Andrew McLaughlin3:19 pm 29 Nov 22

Hypersonics are on their way. It’s still pretty immature, but we are at the bleeding edge of its development. https://the-riotact.com/australias-hypersonic-weapon-ambitions-one-step-closer/598573

Tom Worthington4:13 pm 28 Nov 22

The M142 HIMARS is an easy choice. This is a wheeled, relatively easily deployed, system. What is less clear is if Australia should acquire the K9 Thunder 155 mm self-propelled howitzer, which weighs twice as much and much harder to get to a distance battlefield.

I don’t think the Paladin nor the K9 Thunder are an option. We do not have the force projection capability to get them across the littoral nor into a distant battle space. So the 777 is the best option for field artillery I think.

Tom Worthington2:15 pm 29 Nov 22

There are 155 mm self-propelled howitzers on 6×6 and 8×8 trucks which Australia could acquire.
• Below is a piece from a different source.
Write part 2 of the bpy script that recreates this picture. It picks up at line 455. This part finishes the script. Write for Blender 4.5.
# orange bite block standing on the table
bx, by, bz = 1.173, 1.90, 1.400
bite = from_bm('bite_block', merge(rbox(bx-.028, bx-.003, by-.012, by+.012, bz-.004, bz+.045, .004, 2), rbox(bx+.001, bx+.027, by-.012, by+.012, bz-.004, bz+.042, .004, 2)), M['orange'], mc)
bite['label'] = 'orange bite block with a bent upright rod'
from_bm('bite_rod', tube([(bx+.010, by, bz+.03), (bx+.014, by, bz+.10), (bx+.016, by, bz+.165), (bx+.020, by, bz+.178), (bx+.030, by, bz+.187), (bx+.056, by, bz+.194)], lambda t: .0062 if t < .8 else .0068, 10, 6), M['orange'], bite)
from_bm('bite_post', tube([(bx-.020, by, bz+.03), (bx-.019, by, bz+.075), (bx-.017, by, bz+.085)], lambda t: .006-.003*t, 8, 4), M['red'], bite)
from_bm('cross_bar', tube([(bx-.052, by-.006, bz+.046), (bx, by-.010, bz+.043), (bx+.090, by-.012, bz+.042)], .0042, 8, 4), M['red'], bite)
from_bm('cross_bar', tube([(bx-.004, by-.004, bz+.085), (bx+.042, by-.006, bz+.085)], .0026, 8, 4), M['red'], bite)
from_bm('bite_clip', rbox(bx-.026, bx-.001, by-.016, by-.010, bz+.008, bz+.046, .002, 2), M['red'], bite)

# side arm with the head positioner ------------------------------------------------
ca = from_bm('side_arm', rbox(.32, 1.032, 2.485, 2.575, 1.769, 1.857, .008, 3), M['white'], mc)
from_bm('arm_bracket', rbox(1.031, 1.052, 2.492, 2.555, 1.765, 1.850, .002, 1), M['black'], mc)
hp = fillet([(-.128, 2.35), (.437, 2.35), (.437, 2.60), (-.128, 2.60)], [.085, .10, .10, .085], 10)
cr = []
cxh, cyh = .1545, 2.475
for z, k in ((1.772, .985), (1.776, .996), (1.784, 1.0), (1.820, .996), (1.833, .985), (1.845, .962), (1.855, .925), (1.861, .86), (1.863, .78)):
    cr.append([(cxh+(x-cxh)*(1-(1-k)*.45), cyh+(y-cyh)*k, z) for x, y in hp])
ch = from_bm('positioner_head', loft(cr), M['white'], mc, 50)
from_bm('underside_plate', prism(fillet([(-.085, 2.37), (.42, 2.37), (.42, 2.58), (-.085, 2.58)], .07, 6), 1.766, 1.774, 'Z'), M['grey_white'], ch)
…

These are about half the weight of tracked vehicles, and so easier to transport, at the cost of protection and off-road ability.

Andrew McLaughlin3:17 pm 29 Nov 22

We are already buying the K9 (AS9) system under the LAND 8116 Phase 1 protected mobile fires (PMF) requirement, and the factory to build it is already under construction at Avalon in VIC.

Andrew McLaughlin3:18 pm 29 Nov 22

We also have the M777. The AS9 and M777 are different capabilities with different requirements, producing similar effects.